Rum Makers’ Conflict Boiling Over
The rum war is raging again.
After a brief détente, the makers of warm-weather favorites Captain Morgan and Bacardi are again at each other’s throats in a showdown that has both sides alleging underhanded tactics in the U.S. Virgin Islands’ bid to lure rum producers to the island with generous financial sweeteners.
Last week, the long-standing fracas again hit a fever pitch.
“Bacardi, World’s Largest Recipient of Public Rum Subsidies, Leads Hidden Campaign to Drive Rum Competitor out of the United States and Destroy the Economy of the U.S. Virgin Islands,” reads a Feb. 23 press release by Diageo, the United Kingdom-based distributor of Captain Morgan rum, as well as other popular spirits such as Smirnoff vodka and Tanqueray gin.
Nearly a year ago, Puerto Rico Resident Commissioner Pedro Pierluisi (D) proposed legislation that would cap at 10 percent cover-over rum subsidies, a long-standing revenue raiser for U.S. island territories that made headlines nearly two years ago when the USVI cut a generous 30-year deal with Diageo to move its facilities there from Puerto Rico. Since then, both companies have bankrolled a vigorous lobbying battle that now has each side embroiled in a nasty public relations donnybrook.
“We’re tired of the misinformation being given to Congress and you guys in the media,” Diageo Executive Vice President Guy Smith said on Friday.
In response, a Bacardi spokeswoman said, “Diageo has some explaining to do to the U.S. Congress and American people.
“This issue is about one point — the appropriate use of approximately $2.7 billion in taxpayer money,” Bacardi spokesman Patricia Neal said in a statement. “This isn’t about where Diageo receives a free distillery, but about the proper use of federal tax dollars.”
According to the Congressional Research Service, cover-over subsidies for U.S. island territories go back to 1917. In 2008, the taxes generated about $371 million for Puerto Rico and $100 million for the USVI. In a report by the nonpartisan Congressional agency, Puerto Rico promotes and markets its rum industry with the cover-over receipts, although “the exact amounts and extent of these activities is unclear.”
In a letter cited by the CRS, Pierluisi said that “Puerto Rico currently uses a small fraction of its annual federal excise tax revenue — about 6 percent — to promote Puerto Rican rums in general.”
Diageo’s potential USVI subsidies? Forty-five percent, according to CRS accounts.

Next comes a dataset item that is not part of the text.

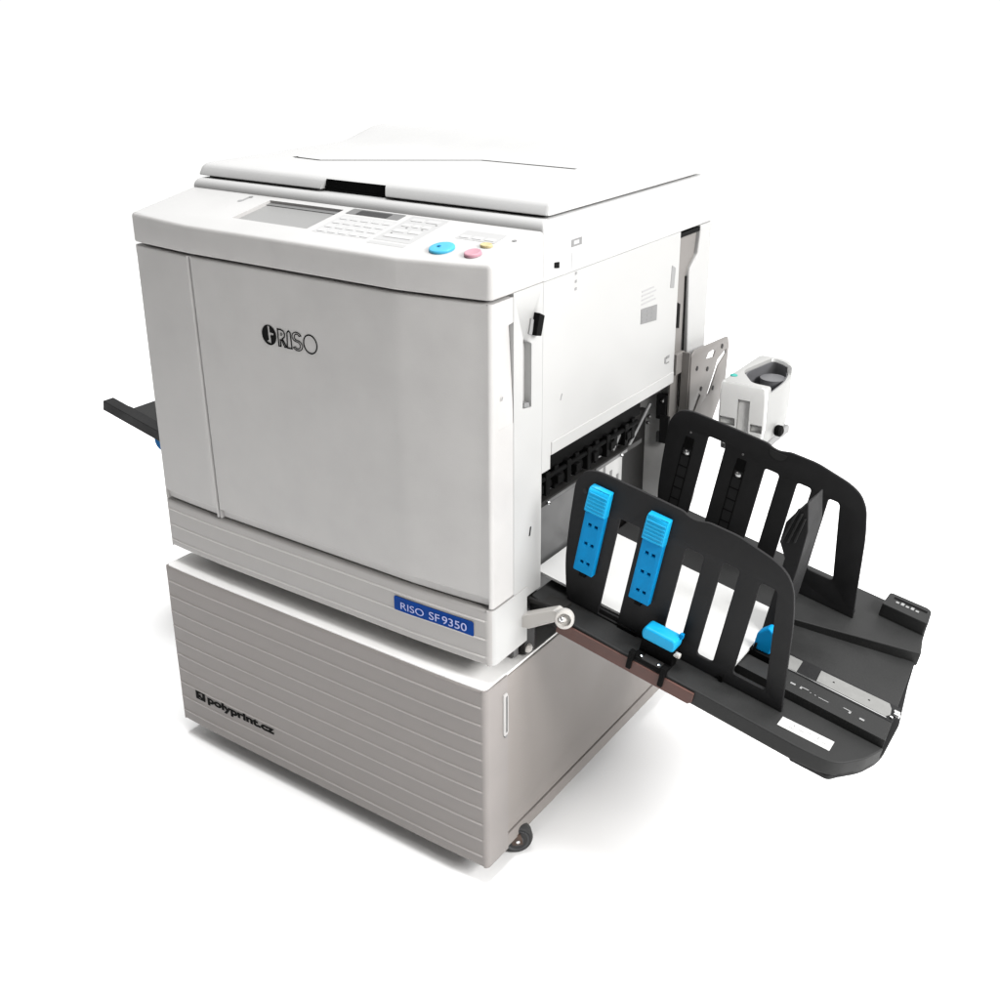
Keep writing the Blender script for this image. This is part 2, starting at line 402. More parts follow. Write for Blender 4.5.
def thick(pts, w):
    Lp, Rp = [], []
    sc = (zt - zb)
    P = [Vector((a, b * sc)) for a, b in pts]
    for i, p in enumerate(P):
        d = (P[min(i+1, len(P)-1)] - P[max(i-1, 0)]).normalized(); nn = Vector((-d.y, d.x))
        Lp.append(p + nn*w); Rp.append(p - nn*w)
    return [(q.x, q.y / sc) for q in Lp + Rp[::-1]]
Sl = lx(.0045, [(a*1.42, b) for a, b in thick(Sc, .0021)])
for pts in (Rl, Il):
    q = outline_band(pts); q.transform(MF); L.append((on_front(q, 0, None), INK))
inner = lx(-.0262, [(a*K, b) for a, b in [(.0050, .62), (.0050, .80), (.0064, .80), (.0078, .74), (.0076, .66), (.0062, .62)]])
q = outline_band(inner, .0008); q.transform(MF); L.append((on_front(q, 0, None), INK))
q = outline_band(Sl, .0014); q.transform(MF); L.append((on_front(q, 0, None), INK))
link('logo', join_me(L), None, door, smooth=False)

# control panel: bowed front, top sloping up to the back
ptop = lambda x, y: .9872 + .187 * y
plan = front_plan(-.3516, .3512, 0, .0145, rl=.004, rr=.008, yl=.1440, yr=.1440)
prof = [(.9432, .0045), (.9438, .0020), (.9455, .0004), (.9475, 0), (10 - .0050, 0), (10 - .0022, .0008), (10 - .0006, .0026), (10, .0055)]
cp = shell('control_panel', plan, prof, SHELL, dup, topz=ptop, lean=True)
n_ = Vector((0, -.187, 1)).normalized()
MP = axis_frame((0, 0, .9872), n_, (1, 0, 0))                       # local (x, along the slope, off the panel)
SL = math.sqrt(1 + .187**2)
def pp(pts): return [(x, y * SL) for x, y in pts]
def on_panel(name, pts, h0, h1, m, parent, rad=.0015, bevel=0.0):
    return prism(name, rounded(pp(pts), rad) if rad else pp(pts), h0, h1, m, parent, MP, bevel=bevel)
def rect(x0, x1, y0, y1): return [(x0, y0), (x1, y0), (x1, y1), (x0, y1)]
# touch screen in a recess
cp.data.materials.append(PANELT)
for f in cp.data.polygons: f.material_index = 1 if f.normal.z > .8 else 0  # upward faces take the lit copy
cut(cp, prism_me(pp(rect(-.1550, .0012, .0490, .1310)), -.0060, .02, MP))
ts = on_panel('touch_screen', rect(-.1545, .0008, .0495, .1305), -.0068, -.0052, SCREEN, cp, 0)
on_panel('screen_bezel', rect(-.1545, .0008, .1215, .1305), -.0052, -.0040, GREYOV, ts, 0)
# display strip
d = on_panel('display_strip', rect(.0150, .1165, .1190, .1395), .0001, .0006, GREYOV, cp, .002)
on_panel('display_window', rect(.0345, .0940, .1200, .1355), .0006, .0011, DISPLAY, d, .001)
# keypad: small pale keys
on_panel('keypad_overlay', rect(.0165, .1215, .0440, .1130), .0001, .0003, mat('keypad_overlay', (.35, .35, .35), .5), cp, .002)
for i in range(5):
    for j in range(4):
        x = .0225 + i * .0205; y = .0475 + j * .0165
        on_panel('key', rect(x, x + .0150, y, y + .0110), .0003, .0009, KEY, cp, .002, 0)
z = on_panel('mode_overlay', rect(.1285, .1960, .0480, .1390), .0001, .0003, ZONE, cp, .002)
for i, (x, y, w) in enumerate([(.137, .122, .022), (.165, .122, .022), (.137, .101, .015), (.156, .101, .012), (.173, .101, .014), (.137, .080, .022), (.165, .080, .020), (.137, .060, .050)]):
    on_panel('mode_key', rect(x, x + w, y, y + .0105), .0003, .0009, KEY, cp, .002, 0)
for x, y in ((.150, .0955), (.178, .0955), (.187, .117), (.140, .074)): boxes('indicator', [(x, x + .003, y*SL, (y + .0015)*SL, .0003, .0009)], GREYINK, cp, M=MP)
on_panel('clear_overlay', rect(.1290, .1960, .0340, .0425), .0001, .0003, ZONE, cp, .002)
on_panel('monitor_overlay', rect(.2435, .3105, .0865, .1175), .0001, .0003, ZONE, cp, .003)
for i in range(3): on_panel('monitor_key', rect(.2480 + i*.021, .2640 + i*.021, .0910, .1000), .0003, .0009, KEY, cp, .002)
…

Introduced in April 2009, Pierluisi’s bill is pending in the House Ways and Means Committee and has five Democratic and five Republican co-sponsors.
The National Black Chamber of Commerce also entered the fray last week, asking Puerto Rico Gov. Luis Fortuño (R) in a Feb. 24 letter to outline the Puerto Rican government’s rum subsidies.
“We have all heard rumors about discreet payments and indirect benefits to Puerto Rican rum companies and additional monies coming from the general fund to rum manufacturers — outside the cover-over program. I am concerned about these hidden government subsidies, which are not accounted for and are not publicly disclosed,” wrote Harry Alford, the chamber president. “Puerto Rico has a lengthy history of subsidizing its rum companies. This includes Bermuda-headquartered Bacardi Limited, the world’s largest rum maker and a powerful multibillion-dollar company, as well as Destileria Serralles.”
He continued: “Both companies, which are high-profile enterprises with strong sales and healthy financial standing, are participants in the misinformation campaign against the USVI.”
In a statement, Fortuño — who is Pierluisi’s predecessor — criticized the USVI-Diageo arrangement as anti-competitive.
“As public officials learn more details about the proposed deals in the Virgin Islands, they understand why it is bad economic and public policy to give billions in U.S. tax dollars to individual companies,” Fortuño said in a statement. “We welcome an honest debate on our concerns about these deals and on the merits of H.R. 2122, which would place responsible and reasonable limits on how these tax dollars can be used.”